Travel Log – 9/09/2007


Today’s travels were a mix of landscapes and cultures. We left rural southwestern Pennsylvania and traveled east along the PENN turnpike until heading south on I-70 at Breezewood. We headed south into Maryland. We were at the point where West Virginia squeezes Maryland into a narrow area amidst the Allegheny mountains. The landscape is one of beautiful rolling hills plush with deciduous trees. We continued southeast along Maryland passing Hagerstown, Frederick, and heading into Washington, D.C.

Then the landscaped changed! Roads merged in from

left and right and before we knew it, we were in the city! Rick did an excellent job of driving the Beltway while staying calm. We were pleased that we made this part of the trip on a “lazy” Sunday afternoon. Once outside D.C., we were back to a slower pace in northern Virginia until we arrived in Ashland, about 25 miles north of Richmond.

After setting up and relaxing a bit, we drove into the quaint town of Ashland. They boast a local college, founded in 1830, with 1,200 students! they have a working railroad running through the middle of town (on Railroad Avenue, of course) and lots of well maintained older homes.
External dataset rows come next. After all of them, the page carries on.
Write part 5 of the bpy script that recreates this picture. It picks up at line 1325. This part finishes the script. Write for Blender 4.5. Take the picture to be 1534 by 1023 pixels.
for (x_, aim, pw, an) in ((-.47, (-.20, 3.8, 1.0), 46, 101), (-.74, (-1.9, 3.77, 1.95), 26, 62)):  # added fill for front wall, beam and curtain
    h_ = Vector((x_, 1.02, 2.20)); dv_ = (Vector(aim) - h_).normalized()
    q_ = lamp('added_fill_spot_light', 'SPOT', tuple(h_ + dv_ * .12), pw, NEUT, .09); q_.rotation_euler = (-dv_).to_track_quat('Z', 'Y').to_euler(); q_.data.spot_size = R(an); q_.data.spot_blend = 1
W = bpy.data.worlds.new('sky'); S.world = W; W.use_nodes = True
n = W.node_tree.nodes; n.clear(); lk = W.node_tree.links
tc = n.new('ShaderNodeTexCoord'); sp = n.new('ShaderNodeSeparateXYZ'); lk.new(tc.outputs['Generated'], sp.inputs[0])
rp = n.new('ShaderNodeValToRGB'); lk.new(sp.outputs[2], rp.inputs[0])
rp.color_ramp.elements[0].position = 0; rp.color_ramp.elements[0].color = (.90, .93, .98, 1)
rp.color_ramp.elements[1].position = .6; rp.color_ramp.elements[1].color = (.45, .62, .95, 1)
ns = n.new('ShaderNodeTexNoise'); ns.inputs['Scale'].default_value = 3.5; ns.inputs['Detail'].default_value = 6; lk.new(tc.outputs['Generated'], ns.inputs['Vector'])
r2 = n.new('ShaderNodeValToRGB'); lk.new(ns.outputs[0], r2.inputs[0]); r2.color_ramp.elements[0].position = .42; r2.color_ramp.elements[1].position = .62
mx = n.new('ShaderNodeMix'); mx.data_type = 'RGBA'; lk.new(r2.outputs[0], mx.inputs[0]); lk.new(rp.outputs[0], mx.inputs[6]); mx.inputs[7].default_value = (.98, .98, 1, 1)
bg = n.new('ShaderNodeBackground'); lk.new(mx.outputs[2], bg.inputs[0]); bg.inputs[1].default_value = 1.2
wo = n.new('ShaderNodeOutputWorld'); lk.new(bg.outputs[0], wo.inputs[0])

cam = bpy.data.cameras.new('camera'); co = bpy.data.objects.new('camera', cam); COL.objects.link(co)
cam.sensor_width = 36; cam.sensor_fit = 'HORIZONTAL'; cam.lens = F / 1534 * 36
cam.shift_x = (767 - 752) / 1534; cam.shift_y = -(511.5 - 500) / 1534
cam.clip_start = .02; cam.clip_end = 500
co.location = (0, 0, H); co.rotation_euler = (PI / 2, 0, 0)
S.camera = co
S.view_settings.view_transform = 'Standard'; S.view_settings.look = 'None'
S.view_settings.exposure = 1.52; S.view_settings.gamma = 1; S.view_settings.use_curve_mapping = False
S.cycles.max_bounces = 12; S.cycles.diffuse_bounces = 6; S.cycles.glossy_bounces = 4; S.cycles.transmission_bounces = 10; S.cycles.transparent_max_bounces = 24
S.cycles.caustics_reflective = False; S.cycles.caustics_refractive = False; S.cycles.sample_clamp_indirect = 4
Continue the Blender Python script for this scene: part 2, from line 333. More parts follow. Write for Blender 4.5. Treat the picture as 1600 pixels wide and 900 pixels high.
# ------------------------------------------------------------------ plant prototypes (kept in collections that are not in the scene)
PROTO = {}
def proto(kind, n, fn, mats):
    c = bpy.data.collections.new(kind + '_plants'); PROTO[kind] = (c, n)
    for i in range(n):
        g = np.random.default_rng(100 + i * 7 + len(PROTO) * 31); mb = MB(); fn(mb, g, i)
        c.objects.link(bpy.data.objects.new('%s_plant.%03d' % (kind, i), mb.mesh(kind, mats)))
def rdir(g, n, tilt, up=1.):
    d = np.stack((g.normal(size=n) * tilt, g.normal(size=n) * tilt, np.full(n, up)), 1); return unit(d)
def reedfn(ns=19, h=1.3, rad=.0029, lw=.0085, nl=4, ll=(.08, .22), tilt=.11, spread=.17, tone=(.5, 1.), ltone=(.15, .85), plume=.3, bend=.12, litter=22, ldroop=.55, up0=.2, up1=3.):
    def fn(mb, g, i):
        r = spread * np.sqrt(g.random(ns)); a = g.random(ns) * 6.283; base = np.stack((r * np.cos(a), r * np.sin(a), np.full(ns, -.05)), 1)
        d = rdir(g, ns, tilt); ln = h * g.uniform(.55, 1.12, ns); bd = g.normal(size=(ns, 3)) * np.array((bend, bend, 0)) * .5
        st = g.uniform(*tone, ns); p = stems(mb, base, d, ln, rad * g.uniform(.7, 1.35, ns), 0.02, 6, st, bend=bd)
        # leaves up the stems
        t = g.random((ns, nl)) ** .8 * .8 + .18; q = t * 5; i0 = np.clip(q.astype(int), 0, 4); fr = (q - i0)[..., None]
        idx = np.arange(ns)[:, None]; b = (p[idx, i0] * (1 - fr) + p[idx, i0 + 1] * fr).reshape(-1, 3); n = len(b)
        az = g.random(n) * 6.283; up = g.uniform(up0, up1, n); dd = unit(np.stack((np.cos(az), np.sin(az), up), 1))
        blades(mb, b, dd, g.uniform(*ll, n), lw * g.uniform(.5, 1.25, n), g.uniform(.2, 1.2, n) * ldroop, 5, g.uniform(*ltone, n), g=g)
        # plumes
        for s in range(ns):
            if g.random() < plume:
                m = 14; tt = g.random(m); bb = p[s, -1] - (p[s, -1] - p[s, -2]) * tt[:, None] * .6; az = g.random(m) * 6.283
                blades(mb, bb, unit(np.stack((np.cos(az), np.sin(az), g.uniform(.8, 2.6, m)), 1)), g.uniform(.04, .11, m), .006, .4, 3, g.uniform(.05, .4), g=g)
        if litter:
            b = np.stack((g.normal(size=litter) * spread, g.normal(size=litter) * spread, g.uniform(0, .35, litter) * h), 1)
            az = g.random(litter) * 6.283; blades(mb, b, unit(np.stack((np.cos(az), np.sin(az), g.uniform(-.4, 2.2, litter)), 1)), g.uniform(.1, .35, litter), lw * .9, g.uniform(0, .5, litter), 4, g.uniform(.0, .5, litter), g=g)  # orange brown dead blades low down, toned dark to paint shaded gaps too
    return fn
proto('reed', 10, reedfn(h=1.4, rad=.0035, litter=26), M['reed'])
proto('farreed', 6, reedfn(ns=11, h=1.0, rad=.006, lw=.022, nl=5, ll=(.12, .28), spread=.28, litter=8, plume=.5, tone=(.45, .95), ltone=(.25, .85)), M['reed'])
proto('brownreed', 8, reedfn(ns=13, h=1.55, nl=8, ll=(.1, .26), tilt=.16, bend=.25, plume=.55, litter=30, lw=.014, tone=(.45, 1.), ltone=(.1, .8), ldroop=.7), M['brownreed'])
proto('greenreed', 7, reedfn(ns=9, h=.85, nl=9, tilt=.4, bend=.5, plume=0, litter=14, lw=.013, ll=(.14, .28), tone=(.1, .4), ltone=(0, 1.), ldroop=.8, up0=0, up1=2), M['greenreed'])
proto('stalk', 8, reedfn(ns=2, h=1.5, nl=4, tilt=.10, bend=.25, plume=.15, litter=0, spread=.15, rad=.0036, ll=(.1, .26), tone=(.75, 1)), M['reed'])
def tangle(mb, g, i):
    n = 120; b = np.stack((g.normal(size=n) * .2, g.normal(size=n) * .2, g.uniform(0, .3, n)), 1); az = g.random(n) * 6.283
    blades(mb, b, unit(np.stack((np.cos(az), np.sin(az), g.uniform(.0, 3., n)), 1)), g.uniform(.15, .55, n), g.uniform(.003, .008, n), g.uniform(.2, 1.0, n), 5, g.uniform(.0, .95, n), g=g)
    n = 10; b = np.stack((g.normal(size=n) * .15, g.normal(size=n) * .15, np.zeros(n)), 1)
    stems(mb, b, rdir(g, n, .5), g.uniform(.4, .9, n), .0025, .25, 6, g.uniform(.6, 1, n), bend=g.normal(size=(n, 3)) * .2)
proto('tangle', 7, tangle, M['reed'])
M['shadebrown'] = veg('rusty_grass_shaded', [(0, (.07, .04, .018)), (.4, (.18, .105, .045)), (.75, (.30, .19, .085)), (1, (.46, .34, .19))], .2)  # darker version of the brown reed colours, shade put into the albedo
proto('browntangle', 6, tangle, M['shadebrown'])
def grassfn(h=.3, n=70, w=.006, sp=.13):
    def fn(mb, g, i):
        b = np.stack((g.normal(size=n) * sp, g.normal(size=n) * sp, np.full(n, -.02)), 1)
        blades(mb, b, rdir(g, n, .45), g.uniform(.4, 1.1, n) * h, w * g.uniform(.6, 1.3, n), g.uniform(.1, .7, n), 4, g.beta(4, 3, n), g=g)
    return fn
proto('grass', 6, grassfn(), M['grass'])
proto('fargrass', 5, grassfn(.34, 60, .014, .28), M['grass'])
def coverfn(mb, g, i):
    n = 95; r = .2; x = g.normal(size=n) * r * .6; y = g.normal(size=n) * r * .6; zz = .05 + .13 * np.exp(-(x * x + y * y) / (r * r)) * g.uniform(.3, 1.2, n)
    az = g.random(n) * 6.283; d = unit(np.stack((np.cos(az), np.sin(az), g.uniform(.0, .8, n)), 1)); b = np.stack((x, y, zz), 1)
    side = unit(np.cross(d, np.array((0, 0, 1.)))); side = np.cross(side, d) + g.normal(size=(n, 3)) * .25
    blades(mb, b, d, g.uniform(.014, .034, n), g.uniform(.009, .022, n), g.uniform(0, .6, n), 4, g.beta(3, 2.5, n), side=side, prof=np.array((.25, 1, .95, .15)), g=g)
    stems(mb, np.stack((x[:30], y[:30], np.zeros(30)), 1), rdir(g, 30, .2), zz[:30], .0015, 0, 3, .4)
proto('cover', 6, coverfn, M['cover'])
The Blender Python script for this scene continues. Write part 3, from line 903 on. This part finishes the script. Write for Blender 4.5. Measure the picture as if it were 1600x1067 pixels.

Tomorrow, Monday, is a “catch up” day with many activities planned: house cleaning, grocery shopping, exercise, email, and preparing for a week with our customers in Virginia.

~ Lisa and Rick



Ashland, Virginia

Ashland Facts

Ashland is a town located just north of Richmond in Hanover County, Virginia. The population was 6,619 at the 2000 census. Ashland is home to Randolph-Macon College (1830).

Originally known as Slash Cottage, it was located on the Old Washington Highway (a stage route between Richmond and Washington, D.C.) and the Richmond, Fredericksburg and Potomac Railroad, a busy north-south route now owned by CSX Transportation. The tracks run through the center of town, and the area near the Ashland train station is a popular train-watching site for railfans.